Given how consequences are set, is player consensus enough to achieve this?  I believe it is.  I'm by no means certain though.  What do you guys think, based on your play of the game?

I think it worked just fine, actually.  Two of us had reasonably epic, empire-destroying-rebuilding-etc stories, and one of us (Albert) had a plotline that was almost completely personal, revolving around his love for the geisha.  It's all about your starting statement, the consquences you define for yourself and the choice you make in each scene -- which is another way of saying that the game provides plenty of opportunities to stick up flags for the other players to pick up on.

The one question I had from my playtest, which I personally think could be profitably addressed in the text, is what exactly duty means to a samurai.  Obviously, at first, duty is to obey your lord no matter what, but, for example, my character had a consequence of "If I refuse [to offer my barbarian army to be slaughtered], I will slay the Emperor and take over" -- and if he hadn't rolled a 6 on two dice, he would have done so.  Once I'm the Emperor, what's my duty?  Similarly, what happens if you're thrown out of Japan and no longer have a lord?
now in open playtesting: dog eat dog

TheTris

Good point!

I need to make it explicit in the rules that the game continues while you are samurai.  When you no longer follow that path, that's endgame for your character.  You don't have the same motivators that push you into conflicts of duty vs other stuff.

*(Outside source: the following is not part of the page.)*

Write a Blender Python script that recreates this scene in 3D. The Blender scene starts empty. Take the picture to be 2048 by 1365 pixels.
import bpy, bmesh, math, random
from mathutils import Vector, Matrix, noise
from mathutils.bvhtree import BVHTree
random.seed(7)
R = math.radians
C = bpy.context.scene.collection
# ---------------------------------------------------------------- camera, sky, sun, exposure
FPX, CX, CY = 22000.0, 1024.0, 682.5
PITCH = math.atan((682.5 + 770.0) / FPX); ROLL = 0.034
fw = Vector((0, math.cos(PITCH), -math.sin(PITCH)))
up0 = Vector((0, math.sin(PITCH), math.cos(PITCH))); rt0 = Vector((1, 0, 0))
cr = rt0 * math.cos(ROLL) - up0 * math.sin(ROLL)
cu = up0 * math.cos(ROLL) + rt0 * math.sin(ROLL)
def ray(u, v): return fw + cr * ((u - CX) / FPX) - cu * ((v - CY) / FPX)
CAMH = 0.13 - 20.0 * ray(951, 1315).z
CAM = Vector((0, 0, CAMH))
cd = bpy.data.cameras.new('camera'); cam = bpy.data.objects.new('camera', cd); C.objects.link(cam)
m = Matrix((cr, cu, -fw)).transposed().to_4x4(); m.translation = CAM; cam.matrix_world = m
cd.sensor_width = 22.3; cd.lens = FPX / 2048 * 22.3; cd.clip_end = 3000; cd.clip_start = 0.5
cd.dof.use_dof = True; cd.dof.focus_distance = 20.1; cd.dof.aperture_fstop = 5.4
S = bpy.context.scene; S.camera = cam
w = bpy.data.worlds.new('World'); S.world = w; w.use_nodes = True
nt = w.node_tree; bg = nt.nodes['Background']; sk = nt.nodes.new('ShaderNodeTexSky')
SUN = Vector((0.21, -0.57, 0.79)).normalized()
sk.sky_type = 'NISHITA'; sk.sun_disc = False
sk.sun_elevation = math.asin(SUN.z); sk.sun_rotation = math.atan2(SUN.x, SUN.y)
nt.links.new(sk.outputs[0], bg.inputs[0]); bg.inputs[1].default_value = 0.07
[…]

Incidentally, I was discussing the idea of using robots instead of samurai for people who really don't get samurai (which is a cool idea), and thought that the game might also work (although obviously the thematic elements in the mechanics wouldn't be as strong) for Robots (Obey the modified "A robot should obey all orders from a human"), Geisha (Obey the mama-san, and the Geisha code), Cult Members (Obey the tenants of the cult and your charismatic leader) AND Girls from certain cultures, especially those with parents who emigrated to another country (Obey your father, and his wishes concerning your future career and husband).

Just in case people really don't like Samurai.